Les mouvements de concentration constatés dans la gestion d’actifs (asset management) sont un autre trait marquant de la période récente. Pour des activités à rendements réguliers et à risques bien contrôlés, il peut paraître surprenant de voir de grands réseaux mondiaux se séparer de leurs filiales de gestion.
Au-delà de l’argument classique des économies d’échelle, la nécessité de renforcer leurs fonds propres paraît avoir sa part de responsabilité dans ce choix des banques. Pour remplir les nouvelles obligations qui vont naître du G20 de Pittsburgh, elles ne pourront compter sur leur seule profitabilité, ni sur leur capacité à lever des capitaux sur les marchés. Il leur faudra aussi vendre une partie de leurs actifs pour dégager des ressources et les filiales d’asset management constituent des actifs de choix.
Si la banque de détail est durablement handicapée par le désendettement des acteurs privés, si la gestion d’actifs est facilement monnayable pour accroître les fonds propres, vers quelles activités les grandes banques mondiales vont-elles alors se redéployer ? Ce ne serait pas l’un des moindres paradoxes de cette crise hors norme que la Banque de Financement et d’Investissement (BFI), pourtant au cœur de la crise, soit finalement l’activité privilégiée par les grands acteurs bancaires mondiaux.
De fait, c’est bien à la bonne tenue de cette activité au cours du premier semestre 2009 que les banques ont dû de pouvoir rembourser de façon anticipée les avances publiques consenties. De même, l’ampleur des bonus annoncés en cette année de crise est bien le reflet d’une profitabilité hors norme de la BFI en 2009. Malgré les risques élevés qui lui sont attachés, la BFI reste bien l’activité bancaire offrant les meilleures perspectives de rentabilité, ce qui ne peut qu’attirer un grand nombre d’acteurs bancaires mondiaux.
Quels enseignements tirer de ces mouvements ? Trois principaux :
• L’augmentation des fonds propres des banques est une réponse, à l’évidence, appropriée à la crise. Il faudra faire attention au calendrier. Car relever les exigences en capital pendant la crise, c’est prendre le risque d’accentuer la décélération du crédit. Par ailleurs, le provisionnement dynamique (ou ex-ante), dont le principe a été retenu par le G20, va dans la bonne direction puisqu’il conduit les banques à faire des provisions quand tout va bien pour ne pas avoir à les faire quand tout va mal. Il faudra cependant prendre garde à bien calibrer les exigences en capital pour ne pas handicaper la banque de détail, qui reste la principale activité bancaire aux services des ménages et des PME.

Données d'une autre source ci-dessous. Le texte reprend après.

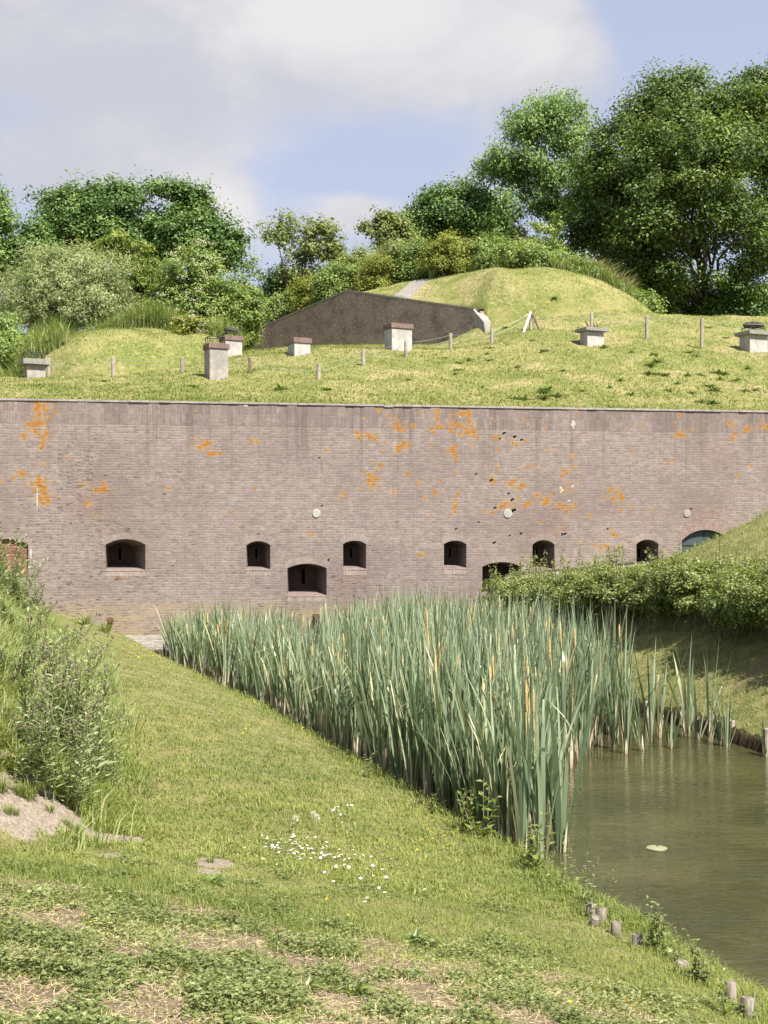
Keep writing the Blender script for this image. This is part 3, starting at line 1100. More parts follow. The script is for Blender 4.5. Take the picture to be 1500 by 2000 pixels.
BARE = []
for u, v, wu, wv_ in ((60, 1575, 80, 42), (120, 1590, 70, 30), (20, 1600, 60, 40), (170, 1625, 60, 14), (235, 1640, 60, 10), (215, 1672, 26, 8), (30, 1545, 40, 40), (75, 1540, 40, 26), (420, 1685, 40, 11), (408, 1702, 26, 7),
                     (20, 1380, 14, 40), (10, 1480, 16, 30)):
    x_, y_, _z = ground_hit(u, v)
    sc = y_ / F
    xa_, ya_, _ = ground_hit(u, v - wv_)
    xb_, yb_, _ = ground_hit(u, v + wv_)
    BARE.append((x_, y_, max(wu * sc, .05), min(max(abs(ya_ - yb_) / 2, .05), .9), 0.0))


def straw_mask(x, y):
    n_ = fbm(x * .9, y * .9, 4, 21.0)
    s = np.interp(y, EY, EX) - x
    near = sst(7.2, 4.6, y + .6 * s * 0)
    m = sst(.47, .64, n_ + .10 * near) * (.30 + .30 * near)
    fine = fbm(x * 4.4, y * 4.4, 4, 40) + .10 * fbm(x * 9, y * 9, 2, 12)
    zone = sst(7.8, 6.6, y + 1.5 * (fbm(x * 1.2, y * 1.2, 3, 52) - .5)) * sst(.8, 1.7, s)
    m = np.maximum(m, zone * (.45 + .55 * sst(.60, .48, fine)))
    m = np.maximum(m, sst(.5, 2.2, s - np.interp(y, SFY, SFX)) * sst(.40, .6, fbm(x * .7, y * .7, 3, 44)) * sst(17, 12, y))
    r = x - np.interp(y, RY, RX)
    m = m * (r < 0)
    m = np.maximum(m, .45 * sst(.3, .9, r) * sst(2.6, 1.6, r) * sst(.42, .6, fbm(x * .8, y * .8, 3, 61)))
    return np.clip(m, 0, 1)


def fan(us, ds, zf, xoff=0.0):
    U, D = np.meshgrid(us, ds)
    X = (U - 750) / F * D
    return X, D, zf(X, D)


us = np.concatenate([np.arange(-2600, -300, 60), np.arange(-300, 1800, 9), np.arange(1800, 4200, 60)])
ds = np.geomspace(1.2, 37.0, 300)
X, Dd, Z = fan(us, ds, lz)
keep = Dd < wall_y(X) + .35
Dc = np.minimum(Dd, wall_y(X) + .06)
# columns stop at the wall's face
X = (np.broadcast_to(us, Dd.shape) - 750) / F * Dc
for _ in range(3):
    Dc = np.minimum(Dd, wall_y(X) + .06)
    X = (np.broadcast_to(us, Dd.shape) - 750) / F * Dc
Z = lz(X, Dc)
mb = MB()
mb.grid(np.stack([X, Dc, Z], -1))
ground = mb.build('ground', M['ground'], smooth=True)
tag(ground, 'grassy bank with bare sandy patches sloping down to the moat', 'ground', kind='structure')
s_ = np.interp(Dc, EY, EX) - X
r_ = X - np.interp(Dc, RY, RX)
mud = np.maximum(sst(.10, -.02, s_) * (r_ < 0), sst(.20, .06, r_ + (fbm(X * 3, Dc * 3, 3, 9) - .5) * .3) * (r_ > -.5))
for nm, arr in (('soil', bare_mask(X, Dc)), ('straw', straw_mask(X, Dc)), ('mud', mud)):
    at = ground.data.attributes.new(nm, 'FLOAT', 'POINT')
    at.data.foreach_set('value', arr.ravel().astype(np.float32))


def water_material():
    m, nt = new_mat('murky_moat_water')
    co = nt.n('ShaderNodeTexCoord').outputs['Object']
    n1 = nt.noise(nt.mapping(co, (.8, 2.6, 1)), 3.4, 3, .5, .5)
    n2 = nt.noise(nt.mapping(co, (1.0, 2.2, 1)), 11.0, 3, .5, .2)
    n3 = nt.noise(co, .55, 3, .5)
    h = nt.math('ADD', nt.math('MULTIPLY', n1, 1.0), nt.math('MULTIPLY', n2, .30))
    h = nt.math('MULTIPLY', h, nt.rng(n3, .35, .65, .45, 1.1))
    col = nt.mix(nt.rng(nt.noise(co, .5, 4, .6), .4, .65), (.036, .036, .015, 1), (.062, .059, .024, 1))
    p = nt.n('ShaderNodeBsdfPrincipled')
    nt.put(p.inputs['Base Color'], col)
    p.inputs['Roughness'].default_value = .015
    p.inputs['IOR'].default_value = 1.333
    p.inputs['Specular IOR Level'].default_value = 1.0
    b = nt.n('ShaderNodeBump')
    b.inputs['Strength'].default_value = .34
    b.inputs['Distance'].default_value = .06
    nt.put(b.inputs['Height'], h)
    nt.t.links.new(b.outputs[0], p.inputs['Normal'])
    o_ = nt.n('ShaderNodeOutputMaterial')
    nt.t.links.new(p.outputs[0], o_.inputs[0])
    return m


M['water'] = water_material()
ys = np.linspace(0, 37, 60)
mb = MB()
G = np.zeros((60, 2, 3))
G[:, 0, 0] = np.interp(ys, EY, EX) - .6
G[:, 1, 0] = np.interp(ys, RY, RX) + .6
G[:, 0, 1] = np.minimum(ys, wall_y(G[:, 0, 0]) + .05)
G[:, 1, 1] = np.minimum(ys, wall_y(G[:, 1, 0]) + .05)
G[:, :, 2] = WATER_Z
mb.grid(G)
water = mb.build('water', M['water'])
tag(water, 'murky olive moat water with fine ripples', 'water', kind='structure')

# ---------------------------------------------------------------- terrain: the rampart on top of the fort
HWR = np.array([3.5, 46.5])
HWD = np.array([-.575, .818])
HWD = HWD / np.linalg.norm(HWD)
HWN = np.array([HWD[1], -HWD[0]])     # behind the headwall


def hw_top(k):
    return np.interp(k, [-1, 0, 8.8, 16, 19], [8.15, 8.35, 10.45, 9.9, 9.6])


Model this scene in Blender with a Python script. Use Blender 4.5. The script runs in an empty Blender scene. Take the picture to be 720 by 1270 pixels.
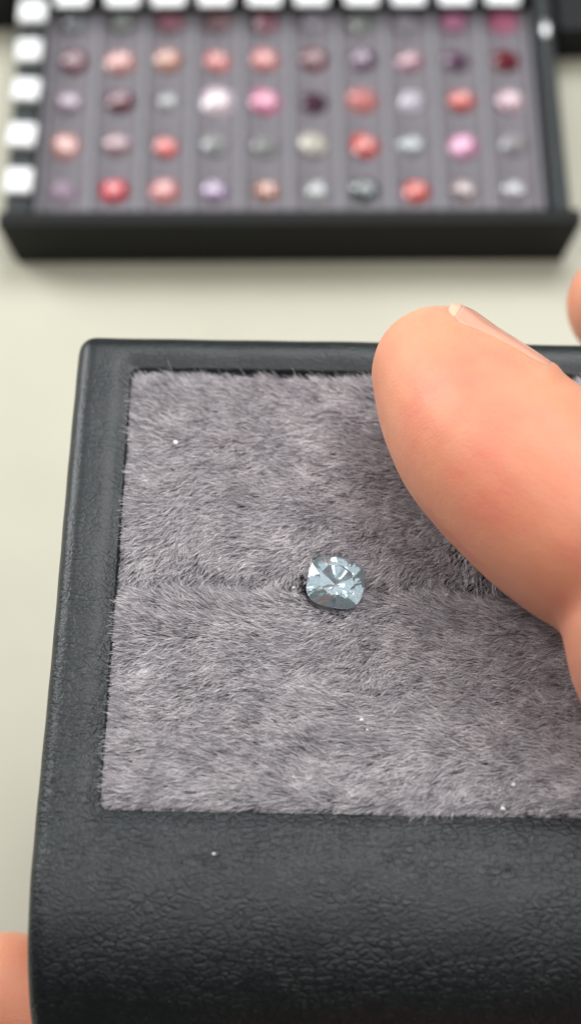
import bpy, bmesh, math, random
import numpy as np
from mathutils import Vector, Matrix

random.seed(7)
rng = np.random.default_rng(11)
MM = 0.001                       # every length below is written in millimetres
C = bpy.context.scene.collection
sc = bpy.context.scene

# ------------------------------------------------------------------ camera
ELEV = math.radians(58)
CAM_H = 277.0
cam = bpy.data.cameras.new('camera')
cam_o = bpy.data.objects.new('camera', cam)
C.objects.link(cam_o)
cam_o.location = (0, 0, CAM_H*MM)
cam_o.rotation_euler = (math.radians(90) - ELEV, 0, 0)
cam.sensor_fit = 'VERTICAL'
cam.sensor_height = 36
cam.sensor_width = 36
cam.lens = 73.7
cam.clip_start = 0.005
cam.clip_end = 20
cam.dof.use_dof = True
cam.dof.focus_distance = 0.2285
cam.dof.aperture_fstop = 16.0
cam.dof.aperture_blades = 0
sc.camera = cam_o

# ------------------------------------------------------------------ light
w = bpy.data.worlds.new('World')
sc.world = w
w.use_nodes = True
nt = w.node_tree
bg = nt.nodes['Background']
bg.inputs['Color'].default_value = (1.0, 0.92, 0.84, 1)
bg.inputs['Strength'].default_value = 0.13

def area(name, loc, target, sx, sy, power, col):
    l = bpy.data.lights.new(name, 'AREA')
    l.shape = 'RECTANGLE'
    l.size = sx*MM
    l.size_y = sy*MM
    l.energy = power
    l.color = col
    o = bpy.data.objects.new(name, l)
    C.objects.link(o)
    o.location = Vector(loc)*MM
    d = Vector(target) - Vector(loc)
    o.rotation_euler = d.to_track_quat('-Z', 'Y').to_euler()
    return o
area('window_light', (200, 640, 890), (0, 150, 50), 680, 520, 7.0, (0.965, 0.985, 1.0))
area('left_facet_fill', (-520, 500, 380), (0, 115, 78), 320, 300, 3.6, (0.97, 0.99, 1.0))  # added lamp, low at left: lights the stone's left facets and the fur
area('ceiling_bounce_fill', (0, 130, 1150), (0, 130, 0), 1500, 1650, 5.4, (0.93, 0.97, 1.0))  # unseen fill lamp standing in for ceiling bounce, added to brighten the stone
area('gem_flash_fill', (-260, -40, 900), (0, 120, 60), 260, 120, 1.2, (1.0, 0.97, 0.93))  # added unseen lamp, gives the blue stone its flashes
area('gem_flash_fill', (250, 60, 900), (0, 120, 60), 260, 120, 1.2, (1.0, 0.97, 0.93))  # second lamp added for flashes inside the stone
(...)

• Les forces industrielles poussent à la poursuite de la consolidation dans le secteur. Inversement, la doctrine, nourrie par la crise actuelle, pousse plutôt au démantèlement d’un certain nombre de mastodontes bancaires, pour limiter le champ d’application du principe « too big to fail » et limiter les cas où les Etats seraient obligés d’intervenir face à des risques systémiques. Une doctrine qui ajoute à l’argument de la taille celui de l’éventuelle et pas évidente séparation des activités de banque de dépôts et de banque d’investissement sur le modèle du Glass-Steagall américain de 1933. Lequel de ces deux mouvements inverses va l’emporter ? La bataille entre la dynamique industrielle et la doctrine réglementaire va être rude. De toute façon, il faut souhaiter des réponses coordonnées en Europe et dans le cadre du G20, tant les pressions concurrentielles et l’exigence de compétitivité vont être fortes.
• Enfin, ces stratégies bancaires posent de redoutables défis aux autorités monétaires. La poursuite d’une politique de taux d’intérêt zéro favorise les prises de risque sans encore se traduire par un redémarrage de la production de crédits. Le défi des prochains trimestres sera de sortir d’une configuration monétaire non soutenable à terme sans casser une reprise mondiale encore fragile.